* [Task to carry out]
Begin at the first line below and copy each line exactly, ending with the line where "COL = sc.collection" appears.
::::
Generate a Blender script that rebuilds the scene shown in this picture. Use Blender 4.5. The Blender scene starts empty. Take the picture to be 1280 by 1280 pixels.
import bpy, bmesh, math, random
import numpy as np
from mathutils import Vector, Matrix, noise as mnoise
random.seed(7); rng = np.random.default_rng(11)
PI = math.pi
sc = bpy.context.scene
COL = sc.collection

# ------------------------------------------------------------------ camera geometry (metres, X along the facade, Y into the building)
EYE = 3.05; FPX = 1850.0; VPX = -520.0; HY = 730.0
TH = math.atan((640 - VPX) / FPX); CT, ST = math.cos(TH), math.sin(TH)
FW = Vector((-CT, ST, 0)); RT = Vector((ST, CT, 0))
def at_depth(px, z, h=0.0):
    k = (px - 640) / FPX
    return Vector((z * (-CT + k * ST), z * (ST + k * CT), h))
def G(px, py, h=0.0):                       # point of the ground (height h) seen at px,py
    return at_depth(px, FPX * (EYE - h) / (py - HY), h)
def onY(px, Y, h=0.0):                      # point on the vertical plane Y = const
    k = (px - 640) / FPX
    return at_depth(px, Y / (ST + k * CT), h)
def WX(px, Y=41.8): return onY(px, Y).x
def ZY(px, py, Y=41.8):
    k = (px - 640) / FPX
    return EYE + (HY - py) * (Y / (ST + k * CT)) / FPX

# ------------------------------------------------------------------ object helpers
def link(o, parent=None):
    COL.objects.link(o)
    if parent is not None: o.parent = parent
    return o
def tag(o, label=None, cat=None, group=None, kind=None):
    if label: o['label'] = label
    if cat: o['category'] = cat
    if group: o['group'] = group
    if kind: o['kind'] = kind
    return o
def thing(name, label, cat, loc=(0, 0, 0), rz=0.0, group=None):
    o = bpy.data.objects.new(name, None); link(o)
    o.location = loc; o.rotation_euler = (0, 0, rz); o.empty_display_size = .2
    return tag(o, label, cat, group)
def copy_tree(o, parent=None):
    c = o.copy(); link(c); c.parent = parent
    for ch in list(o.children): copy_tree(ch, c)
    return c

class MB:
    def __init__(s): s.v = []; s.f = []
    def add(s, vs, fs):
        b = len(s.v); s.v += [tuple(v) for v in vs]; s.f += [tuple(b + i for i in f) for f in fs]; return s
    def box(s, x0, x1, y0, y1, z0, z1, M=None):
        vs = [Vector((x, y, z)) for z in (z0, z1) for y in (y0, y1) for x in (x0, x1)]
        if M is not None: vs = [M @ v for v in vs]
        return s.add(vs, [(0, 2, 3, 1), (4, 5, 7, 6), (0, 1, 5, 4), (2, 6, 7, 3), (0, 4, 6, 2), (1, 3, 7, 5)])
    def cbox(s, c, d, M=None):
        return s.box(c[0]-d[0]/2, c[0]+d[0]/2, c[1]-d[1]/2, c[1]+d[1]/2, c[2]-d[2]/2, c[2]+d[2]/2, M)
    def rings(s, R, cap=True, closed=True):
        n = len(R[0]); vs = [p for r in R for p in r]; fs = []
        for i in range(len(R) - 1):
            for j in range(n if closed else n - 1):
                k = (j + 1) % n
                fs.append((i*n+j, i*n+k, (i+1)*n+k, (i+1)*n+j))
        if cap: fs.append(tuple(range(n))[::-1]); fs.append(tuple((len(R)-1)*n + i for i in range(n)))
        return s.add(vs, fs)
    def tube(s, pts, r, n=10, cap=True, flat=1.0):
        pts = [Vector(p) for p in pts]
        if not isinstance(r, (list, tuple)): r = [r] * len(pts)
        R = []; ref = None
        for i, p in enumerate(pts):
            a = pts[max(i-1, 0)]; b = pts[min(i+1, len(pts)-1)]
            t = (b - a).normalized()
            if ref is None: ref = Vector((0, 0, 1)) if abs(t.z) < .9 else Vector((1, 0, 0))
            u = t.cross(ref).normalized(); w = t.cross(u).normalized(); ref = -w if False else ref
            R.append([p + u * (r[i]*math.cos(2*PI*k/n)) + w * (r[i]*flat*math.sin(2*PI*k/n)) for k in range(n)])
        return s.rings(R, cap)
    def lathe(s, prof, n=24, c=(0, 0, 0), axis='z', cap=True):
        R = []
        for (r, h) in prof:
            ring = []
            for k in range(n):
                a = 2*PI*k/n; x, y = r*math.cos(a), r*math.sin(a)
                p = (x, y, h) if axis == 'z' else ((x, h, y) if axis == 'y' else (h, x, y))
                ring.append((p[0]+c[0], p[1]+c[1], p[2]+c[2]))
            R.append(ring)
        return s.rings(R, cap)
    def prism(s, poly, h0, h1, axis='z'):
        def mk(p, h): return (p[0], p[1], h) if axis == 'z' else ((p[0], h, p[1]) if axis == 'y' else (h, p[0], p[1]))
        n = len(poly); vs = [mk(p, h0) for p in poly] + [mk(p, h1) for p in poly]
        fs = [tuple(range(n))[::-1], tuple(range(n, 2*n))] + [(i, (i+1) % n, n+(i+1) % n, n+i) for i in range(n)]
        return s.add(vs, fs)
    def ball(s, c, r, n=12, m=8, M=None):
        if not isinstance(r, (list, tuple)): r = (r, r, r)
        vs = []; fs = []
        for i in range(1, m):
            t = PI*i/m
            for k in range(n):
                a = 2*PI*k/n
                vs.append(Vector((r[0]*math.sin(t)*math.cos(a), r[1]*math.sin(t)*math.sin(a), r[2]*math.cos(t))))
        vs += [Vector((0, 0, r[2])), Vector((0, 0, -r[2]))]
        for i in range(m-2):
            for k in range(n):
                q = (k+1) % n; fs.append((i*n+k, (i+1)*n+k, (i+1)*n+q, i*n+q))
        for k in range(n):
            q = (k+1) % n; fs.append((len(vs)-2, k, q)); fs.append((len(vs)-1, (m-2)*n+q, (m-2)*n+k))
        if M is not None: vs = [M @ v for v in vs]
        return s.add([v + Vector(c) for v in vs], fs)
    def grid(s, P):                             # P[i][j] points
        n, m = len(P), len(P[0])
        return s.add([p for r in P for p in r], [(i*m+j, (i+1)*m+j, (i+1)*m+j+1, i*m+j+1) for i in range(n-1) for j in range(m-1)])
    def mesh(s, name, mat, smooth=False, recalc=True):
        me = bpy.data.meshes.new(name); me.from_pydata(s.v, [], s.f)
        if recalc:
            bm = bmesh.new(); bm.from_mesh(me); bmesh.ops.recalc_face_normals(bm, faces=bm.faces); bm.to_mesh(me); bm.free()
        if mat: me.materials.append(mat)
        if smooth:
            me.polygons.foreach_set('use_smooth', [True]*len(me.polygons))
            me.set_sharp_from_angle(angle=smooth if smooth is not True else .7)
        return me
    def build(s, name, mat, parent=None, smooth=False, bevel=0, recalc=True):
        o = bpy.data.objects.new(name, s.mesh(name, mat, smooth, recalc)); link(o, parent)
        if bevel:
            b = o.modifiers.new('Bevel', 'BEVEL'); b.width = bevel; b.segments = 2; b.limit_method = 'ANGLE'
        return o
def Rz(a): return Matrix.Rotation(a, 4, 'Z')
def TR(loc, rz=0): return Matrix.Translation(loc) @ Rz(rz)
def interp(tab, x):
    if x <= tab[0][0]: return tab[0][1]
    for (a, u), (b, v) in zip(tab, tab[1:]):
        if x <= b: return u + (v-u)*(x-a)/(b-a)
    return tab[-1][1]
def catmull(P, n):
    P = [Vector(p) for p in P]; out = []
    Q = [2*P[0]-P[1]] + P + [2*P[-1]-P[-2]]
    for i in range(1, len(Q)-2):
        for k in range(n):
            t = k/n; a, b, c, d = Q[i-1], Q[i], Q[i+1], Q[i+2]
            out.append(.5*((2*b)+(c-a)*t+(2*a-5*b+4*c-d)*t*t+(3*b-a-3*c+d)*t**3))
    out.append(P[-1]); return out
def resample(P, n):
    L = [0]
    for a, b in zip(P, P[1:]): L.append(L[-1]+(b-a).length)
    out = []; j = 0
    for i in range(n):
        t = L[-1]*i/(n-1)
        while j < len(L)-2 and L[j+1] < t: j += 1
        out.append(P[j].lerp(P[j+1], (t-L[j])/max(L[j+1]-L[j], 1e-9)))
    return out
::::
* [Answer below]
Generate a Blender script that rebuilds the scene shown in this picture. Use Blender 4.5. The Blender scene starts empty. Take the picture to be 1280 by 1280 pixels.
import bpy, bmesh, math, random
import numpy as np
from mathutils import Vector, Matrix, noise as mnoise
random.seed(7); rng = np.random.default_rng(11)
PI = math.pi
sc = bpy.context.scene
COL = sc.collection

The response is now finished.